Evolution, Rationality, and Artificial Intelligence

We now know that our cognitive facilities are not perfectly rational. Indeed, our cultural memory has regularly reflected that fact. But we often thought we might be getting a handle on what it means to be rational by developing models for what good thinking might be like and using it in political, philosophical, and scientific discourse. The models were based on nascent ideas like the logical coherence of arguments, internal consistency, few tautologies, and the consistency with empirical data.

But an interesting and quite basic question is why should we be able to formulate logical rules and create increasingly impressive systems of theory and observations given a complex evolutionary history. We have big brains, sure, but they evolved to manage social relationships and find resources–not to understand the algebraic topology of prime numbers or the statistical oddities of quantum mechanics–yet they seem well suited for these newer and more abstract tasks.

Alvin Plantinga, a theist and modern philosopher whose work has touched everything from epistemology to philosophy of religion, formulated his Evolutionary Argument Against Naturalism (EANN) as a kind of complaint that the likelihood of rationality arising from evolutionary processes is very low (really he is most concerned with the probability of “reliability,” by which means that most conclusions and observations are true, but I am substituting rationality for this with an additional Bayesian overlay).

Plantinga mostly wants to advocate that maybe our faculties are rational because God made them rather than a natural process. The response to this from an evolutionary perspective is fairly simple: evolution is an adaptive process and adaptation to a series of niche signals involves not getting those signals wrong. There are technical issues that arise here concerning how specific adaptation can result in more general rational facilities but we can, at least in principle, imagine (and investigate) bridge rules that extend out from complex socialization to encompass the deep complexities of modern morality and the Leviathan state, and the extension of optimizing spear throwing to shooting rockets into orbit.

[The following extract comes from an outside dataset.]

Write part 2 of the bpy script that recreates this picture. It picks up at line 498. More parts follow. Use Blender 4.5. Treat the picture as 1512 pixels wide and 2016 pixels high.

I’ve always held that Good Old Fashioned AI that tries to use decision trees created by specification is falling into a similar trap as Plantinga. By expecting the procedures of mind to be largely rational they result in a brittle response to the world that is as impotent as Plantinga’s “hyperbolic doubt” about naturalism. If so, though, it leads to the possibility that the only path to the kind of behavioral plasticity and careful balance of rationality and irrationality that we see as uniquely human is through simulating a significant portion of our entire evolutionary history. This might be formulated as an Evolutionary Argument Against AI (EAAAI), but I don’t think of it as a defeater like that, but as something more like an Evolutionary Argument for the Complexity of AI (and I’ll stop playing with the acronyms now).